En cambio, se pide todo «grande» cuando el plano es general, abierto, por lo que sin determinada dosis de gestualidad tal vez el espectador no aprecie cuál es el estado de ánimo del personaje, especialmente en escenas sin diálogo. Imaginemos que, distante de cámara, el actor viene caminando eufórico. Tal conducta, si no se hace «grande», probablemente no se vea. Igualmente, el plano puede ser más cerrado, pero puede necesitarse que la actitud a representar sea superlativa.
«Rápido» o «lento», significa que hay acciones que para verse y sentirse en pantalla el actor necesita de cierto tempo, según el ritmo interno que debe tener la escena. Por tanto, cuando un director —auxiliado por el cronómetro en manos del anotador—, le pide al actor que lo haga todo más rápido, el encadenamiento de las acciones físicas le otorgará a la escena la autenticidad buscada, porque ciertos elementos dramáticos para ser creíbles pasan por un determinado tempo.
Por todo lo anterior, un actor de cine debe dominar qué es un primer plano, un plano medio, un plano americano o un plano general. Durante la puesta en escena, el director pone en aviso al actor sobre cuál será el valor del plano a filmar y ya está en mejores condiciones para hacer la toma. En el cine, lo que no ve el encuadre, el fuera de cuadro, generalmente no existe.
Es obvio que otros elementos de la fotografía, como la indispensable iluminación, influyen. La misma emoción de un rostro no se percibe de igual manera a contraluz, que si fuera iluminado cenitalmente. Un contraluz fuerte no permite visualizar los rasgos de la cara, pero sí la silueta, por lo que importa que los movimientos sean grandes.
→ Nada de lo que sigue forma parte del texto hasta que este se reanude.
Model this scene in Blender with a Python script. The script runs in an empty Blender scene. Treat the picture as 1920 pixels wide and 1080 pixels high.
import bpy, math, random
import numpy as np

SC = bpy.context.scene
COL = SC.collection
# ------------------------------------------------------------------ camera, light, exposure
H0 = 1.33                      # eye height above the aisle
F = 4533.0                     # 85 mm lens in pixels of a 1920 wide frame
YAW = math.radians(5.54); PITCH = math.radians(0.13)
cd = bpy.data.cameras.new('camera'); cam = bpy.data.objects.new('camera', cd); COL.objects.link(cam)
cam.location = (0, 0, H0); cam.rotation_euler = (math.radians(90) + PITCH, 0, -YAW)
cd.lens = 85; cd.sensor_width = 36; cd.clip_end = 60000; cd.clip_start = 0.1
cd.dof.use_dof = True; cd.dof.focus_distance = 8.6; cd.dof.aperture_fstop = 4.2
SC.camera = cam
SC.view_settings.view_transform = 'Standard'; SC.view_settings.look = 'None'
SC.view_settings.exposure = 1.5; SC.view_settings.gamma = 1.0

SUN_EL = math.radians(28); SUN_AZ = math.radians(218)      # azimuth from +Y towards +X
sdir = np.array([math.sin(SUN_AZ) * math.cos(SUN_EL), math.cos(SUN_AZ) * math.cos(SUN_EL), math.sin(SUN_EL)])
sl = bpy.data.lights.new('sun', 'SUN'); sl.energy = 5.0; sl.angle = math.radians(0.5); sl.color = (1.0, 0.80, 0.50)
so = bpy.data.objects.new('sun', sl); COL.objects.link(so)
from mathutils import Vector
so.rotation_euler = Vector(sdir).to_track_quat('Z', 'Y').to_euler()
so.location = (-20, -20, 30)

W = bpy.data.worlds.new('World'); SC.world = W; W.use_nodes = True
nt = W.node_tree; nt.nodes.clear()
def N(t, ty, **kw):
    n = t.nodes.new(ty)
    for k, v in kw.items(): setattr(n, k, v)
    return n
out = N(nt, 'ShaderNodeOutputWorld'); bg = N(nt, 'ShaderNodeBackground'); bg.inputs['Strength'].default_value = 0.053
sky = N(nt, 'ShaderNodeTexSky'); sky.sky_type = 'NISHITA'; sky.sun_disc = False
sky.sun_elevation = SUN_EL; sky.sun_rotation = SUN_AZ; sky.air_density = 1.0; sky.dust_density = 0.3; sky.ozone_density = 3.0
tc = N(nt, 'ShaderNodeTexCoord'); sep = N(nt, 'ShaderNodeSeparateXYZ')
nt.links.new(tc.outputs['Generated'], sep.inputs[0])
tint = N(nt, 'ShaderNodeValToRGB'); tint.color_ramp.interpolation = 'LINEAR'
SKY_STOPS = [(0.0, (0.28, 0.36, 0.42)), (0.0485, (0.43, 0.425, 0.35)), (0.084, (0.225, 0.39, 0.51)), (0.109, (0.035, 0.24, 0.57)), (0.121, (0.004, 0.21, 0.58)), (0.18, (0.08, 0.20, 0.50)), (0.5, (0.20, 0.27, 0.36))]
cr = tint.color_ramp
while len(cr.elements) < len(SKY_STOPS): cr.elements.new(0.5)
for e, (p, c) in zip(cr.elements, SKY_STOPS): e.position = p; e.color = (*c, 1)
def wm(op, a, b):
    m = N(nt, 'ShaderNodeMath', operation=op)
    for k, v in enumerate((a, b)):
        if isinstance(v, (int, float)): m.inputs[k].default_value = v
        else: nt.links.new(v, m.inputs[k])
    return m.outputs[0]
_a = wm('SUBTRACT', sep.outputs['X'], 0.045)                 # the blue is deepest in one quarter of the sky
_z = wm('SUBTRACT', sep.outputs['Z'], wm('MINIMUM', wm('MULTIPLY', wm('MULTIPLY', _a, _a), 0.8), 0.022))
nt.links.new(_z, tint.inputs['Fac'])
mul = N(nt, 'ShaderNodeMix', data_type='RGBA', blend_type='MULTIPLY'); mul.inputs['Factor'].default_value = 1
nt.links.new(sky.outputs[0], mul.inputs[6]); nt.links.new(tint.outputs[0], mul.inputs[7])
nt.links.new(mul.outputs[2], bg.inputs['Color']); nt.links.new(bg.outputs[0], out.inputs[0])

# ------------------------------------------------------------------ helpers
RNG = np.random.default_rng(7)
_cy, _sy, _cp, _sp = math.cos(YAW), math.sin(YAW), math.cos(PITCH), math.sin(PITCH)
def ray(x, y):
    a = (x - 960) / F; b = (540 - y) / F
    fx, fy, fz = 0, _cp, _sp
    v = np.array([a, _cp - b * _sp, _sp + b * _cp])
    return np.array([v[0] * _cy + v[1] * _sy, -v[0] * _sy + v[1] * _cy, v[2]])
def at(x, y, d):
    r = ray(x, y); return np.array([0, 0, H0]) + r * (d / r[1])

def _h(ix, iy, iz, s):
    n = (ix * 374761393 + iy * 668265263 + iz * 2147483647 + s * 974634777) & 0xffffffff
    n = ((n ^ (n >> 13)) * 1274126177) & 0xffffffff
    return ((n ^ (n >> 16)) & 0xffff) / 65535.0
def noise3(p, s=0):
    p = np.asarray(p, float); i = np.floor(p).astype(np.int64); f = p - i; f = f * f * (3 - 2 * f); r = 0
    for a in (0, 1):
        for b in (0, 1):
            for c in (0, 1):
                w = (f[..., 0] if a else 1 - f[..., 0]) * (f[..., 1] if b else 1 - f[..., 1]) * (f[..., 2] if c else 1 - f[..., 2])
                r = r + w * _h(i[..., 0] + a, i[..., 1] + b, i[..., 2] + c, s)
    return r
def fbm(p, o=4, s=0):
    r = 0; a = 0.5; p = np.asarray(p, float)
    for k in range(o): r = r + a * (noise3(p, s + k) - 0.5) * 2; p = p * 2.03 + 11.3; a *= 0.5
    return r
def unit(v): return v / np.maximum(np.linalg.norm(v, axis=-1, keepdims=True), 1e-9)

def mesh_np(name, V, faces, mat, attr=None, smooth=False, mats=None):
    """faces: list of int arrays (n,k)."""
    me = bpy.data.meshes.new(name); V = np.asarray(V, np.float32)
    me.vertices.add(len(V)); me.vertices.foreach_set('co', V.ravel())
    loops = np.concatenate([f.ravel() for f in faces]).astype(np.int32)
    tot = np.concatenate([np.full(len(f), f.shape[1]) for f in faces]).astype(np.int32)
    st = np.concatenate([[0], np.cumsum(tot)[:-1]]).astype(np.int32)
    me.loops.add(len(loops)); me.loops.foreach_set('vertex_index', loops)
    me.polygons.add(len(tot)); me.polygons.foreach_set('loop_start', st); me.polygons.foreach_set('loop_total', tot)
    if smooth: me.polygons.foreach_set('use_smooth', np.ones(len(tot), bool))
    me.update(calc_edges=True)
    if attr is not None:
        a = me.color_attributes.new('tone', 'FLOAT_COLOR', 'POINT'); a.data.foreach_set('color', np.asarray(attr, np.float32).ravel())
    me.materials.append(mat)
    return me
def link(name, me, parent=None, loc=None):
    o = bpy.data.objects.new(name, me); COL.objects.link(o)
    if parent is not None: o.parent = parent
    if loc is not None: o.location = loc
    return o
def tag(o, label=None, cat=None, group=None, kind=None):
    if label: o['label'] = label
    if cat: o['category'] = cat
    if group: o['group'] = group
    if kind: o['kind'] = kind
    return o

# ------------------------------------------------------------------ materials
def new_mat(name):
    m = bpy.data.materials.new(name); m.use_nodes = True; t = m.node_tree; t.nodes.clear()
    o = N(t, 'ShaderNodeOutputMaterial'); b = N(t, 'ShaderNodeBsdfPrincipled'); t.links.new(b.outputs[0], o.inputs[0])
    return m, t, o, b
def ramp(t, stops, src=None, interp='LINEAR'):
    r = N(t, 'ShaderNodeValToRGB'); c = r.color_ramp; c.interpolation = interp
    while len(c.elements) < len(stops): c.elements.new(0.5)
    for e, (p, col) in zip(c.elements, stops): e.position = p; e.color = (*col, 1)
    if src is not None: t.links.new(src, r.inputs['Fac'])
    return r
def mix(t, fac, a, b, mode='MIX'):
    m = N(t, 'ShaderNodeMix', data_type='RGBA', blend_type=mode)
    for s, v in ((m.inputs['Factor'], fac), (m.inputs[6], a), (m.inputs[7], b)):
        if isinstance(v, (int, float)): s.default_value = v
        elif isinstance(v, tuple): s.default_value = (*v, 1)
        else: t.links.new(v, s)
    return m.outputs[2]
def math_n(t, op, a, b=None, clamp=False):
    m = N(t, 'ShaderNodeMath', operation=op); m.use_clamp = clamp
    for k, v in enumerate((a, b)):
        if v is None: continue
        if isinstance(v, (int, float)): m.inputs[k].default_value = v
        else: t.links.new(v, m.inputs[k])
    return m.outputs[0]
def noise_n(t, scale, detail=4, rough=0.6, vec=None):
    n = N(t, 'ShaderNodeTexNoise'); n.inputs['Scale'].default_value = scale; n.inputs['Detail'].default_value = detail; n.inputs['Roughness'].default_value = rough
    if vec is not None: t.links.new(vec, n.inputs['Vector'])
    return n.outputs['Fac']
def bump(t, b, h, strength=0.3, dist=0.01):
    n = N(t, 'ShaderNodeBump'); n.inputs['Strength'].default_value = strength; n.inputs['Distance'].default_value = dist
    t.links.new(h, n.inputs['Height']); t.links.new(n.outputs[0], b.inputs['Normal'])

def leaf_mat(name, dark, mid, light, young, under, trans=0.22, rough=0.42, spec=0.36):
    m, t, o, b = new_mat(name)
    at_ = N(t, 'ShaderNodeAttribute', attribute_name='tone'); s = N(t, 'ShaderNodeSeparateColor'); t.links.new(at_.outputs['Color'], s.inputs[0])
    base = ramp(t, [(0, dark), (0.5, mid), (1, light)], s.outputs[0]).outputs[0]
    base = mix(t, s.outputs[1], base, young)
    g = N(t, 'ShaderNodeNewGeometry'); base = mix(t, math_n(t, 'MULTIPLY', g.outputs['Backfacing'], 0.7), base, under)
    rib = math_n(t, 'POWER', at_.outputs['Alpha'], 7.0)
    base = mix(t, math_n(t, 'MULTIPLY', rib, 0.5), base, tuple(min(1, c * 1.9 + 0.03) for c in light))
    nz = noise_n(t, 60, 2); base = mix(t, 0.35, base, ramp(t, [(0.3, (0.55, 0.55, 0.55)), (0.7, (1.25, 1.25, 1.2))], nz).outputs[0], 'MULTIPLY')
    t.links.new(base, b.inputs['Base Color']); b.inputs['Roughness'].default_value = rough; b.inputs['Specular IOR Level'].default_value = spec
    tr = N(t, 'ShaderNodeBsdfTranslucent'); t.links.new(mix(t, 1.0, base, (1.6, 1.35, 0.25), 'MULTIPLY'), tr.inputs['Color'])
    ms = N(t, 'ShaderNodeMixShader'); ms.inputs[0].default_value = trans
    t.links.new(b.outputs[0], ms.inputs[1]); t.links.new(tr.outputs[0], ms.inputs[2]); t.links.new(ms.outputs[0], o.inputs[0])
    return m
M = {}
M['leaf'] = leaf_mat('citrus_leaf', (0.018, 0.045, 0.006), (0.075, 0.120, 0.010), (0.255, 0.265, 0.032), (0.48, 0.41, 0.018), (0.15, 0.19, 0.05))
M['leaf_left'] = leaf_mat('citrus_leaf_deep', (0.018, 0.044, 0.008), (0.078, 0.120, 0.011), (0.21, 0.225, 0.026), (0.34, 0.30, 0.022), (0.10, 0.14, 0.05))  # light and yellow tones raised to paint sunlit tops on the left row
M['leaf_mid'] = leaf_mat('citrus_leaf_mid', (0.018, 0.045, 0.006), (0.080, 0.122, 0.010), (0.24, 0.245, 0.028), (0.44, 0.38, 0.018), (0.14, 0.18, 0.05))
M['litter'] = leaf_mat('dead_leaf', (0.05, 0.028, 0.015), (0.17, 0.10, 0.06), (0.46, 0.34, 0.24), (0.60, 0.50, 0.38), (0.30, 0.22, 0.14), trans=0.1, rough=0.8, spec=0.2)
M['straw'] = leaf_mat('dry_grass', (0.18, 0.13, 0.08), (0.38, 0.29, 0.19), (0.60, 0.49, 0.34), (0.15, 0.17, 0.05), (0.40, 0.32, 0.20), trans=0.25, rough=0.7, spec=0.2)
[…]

En nuestra cinematografía, posiblemente haya prevalecido la tendencia general de pedirle al actor organicidad, dejándolo en libertad de expresar sus sentimientos, pues a semejanza de la vida, la actuación tiene que ser convincente. Si a esto se le agrega que la mayoría de los mortales que nacemos en este archipiélago somos sanguíneos, y que nos definen el ritmo, el color, el movimiento, la efusividad, el hablar más con las manos que con la boca, entre otros rasgos identitarios, pareciera que la verdad está en representar al cubano todo grande.
En lo personal, intento alejarme del calco de la realidad, y de no reducir lo que imagine a ser reflejo, como cierto dogma extendió. Opto por un cine cada vez menos naturalista, arqueológico. Un cine que mire a la realidad cual expresión irremisiblemente subjetiva y, obviamente, según mis principios humanistas, éticos, filosóficos, sociales, políticos, religiosos, culturales.
Regreso a la contención y llego a Orlando Rojas en Papeles secundarios, donde lo vi cuidando el tono actoral. Como ya conté, fui asistente de dirección en esa película y aprendí que en paralelo debo preocuparme por que el actor sea orgánico con las emociones, pero sin los horribles énfasis innecesarios.
De Orlando —un director a quien echo de menos, porque su rigurosa voz intelectual le hace falta al cine cubano de ahora mismo— asimilé que no es posible que una película suplante la escuela de actuación, y que más allá de la opción que asuma en cuestiones de dirección de actores, y en muchos otros aspectos de la puesta en escena, el director ha de tener un pie en el acelerador y otro en el freno: más grande, más chiquito, más lento, más rápido. En materia de actuación, lo demás le toca ponerlo al actor, que es también un creador.